How about looking at this like this:
Hyatt residence Club Maui 2 bedroom, 2 bathroom = $65,000 purchase + $2,200 annual dues
Most people will not own a home, let alone a timeshare, for 30 years and use it 100% efficiently. So I will try to “estimate” the true cost and use of this purchase over 15 years.
I would assume a 15 year use with 50% depreciation (i.e. resale value) and annual dues going up only $100 per year. I personally think this is very conservative and it may be much worse that my estimate, and highly doubtful it will be better that what I estimate. Look at Four Seasons, Ritz Carlton, and a few other high end timeshares to see that NONE of them hold original developer values.
Annual dues increases (based on + $100 per year) – BUT this is cumulative and increases more rapidly as the annual dues goes up. I personally think a 5% is a better estimation and that would be $150 per year increase on $3,000 annual dues – so my estimate is very low.
100+200+300+400+500+600+700+800+900+1000+1100+1200+1300+1400+1500
15 Year Hold Plan
$32,500 depreciation + $33,000 annual dues + $12,000 annual dues increases = $77,500 spent over 15 years
$77,500 / 15 years = $5,167 per year cost to own
$5,167 / 7 nights = $738 per night cost to own
Thus, IF you use it every year for 15 years and there is a 50% net resale value (resale value at $32,500 after commissions and fees) if you sell and there is only a $100 per year increase in dues each year (I actually think it may be more like $150 per year and remember this is cumulative) THEN you would still be paying $738 per night for this room.
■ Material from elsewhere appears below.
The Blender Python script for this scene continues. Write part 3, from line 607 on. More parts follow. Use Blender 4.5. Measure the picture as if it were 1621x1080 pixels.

Also, if you consider the value of $65,000 invested in something like a bond at 3%, that would generate almost $2,000 per year, but that is a totally different discussion – BUT it is a worthwhile discussion when someone is spending $65,000 and $2,000 per year interest would be equivalent to $286 per night credit for 7 nights and this will really make your head spin if you focus too much on it, but anyone that has $65,000 cash to buy a Hyatt timeshare should UNDERSTAND that there are alternative ways to spend this money than buying a timeshare that will probably drop like a rock in value along with being locked into a property with skyrocketing annual dues.
So your estimate of $570-$650 per night is way too low in my opinion.
You stated that you normally stay in $400 per night rooms and that you would accept $600-$700 per night, so this may be affordable to you, BUT I would invest the $65,000 in an income producing investment such as bonds, dividend stocks, rental property down payment, and simply RENT the same Hyatt unit in cash (I am sure you can get it cheaper than $1,200 per night) or many other units in Maui or anywhere in the world on VRBO or HomeAway or Redweek.
Also, if you do buy this, then I think trading for something else will definitely not get you an equivalent property value and that will actually be a loss, but this too is a complicated equation to solve.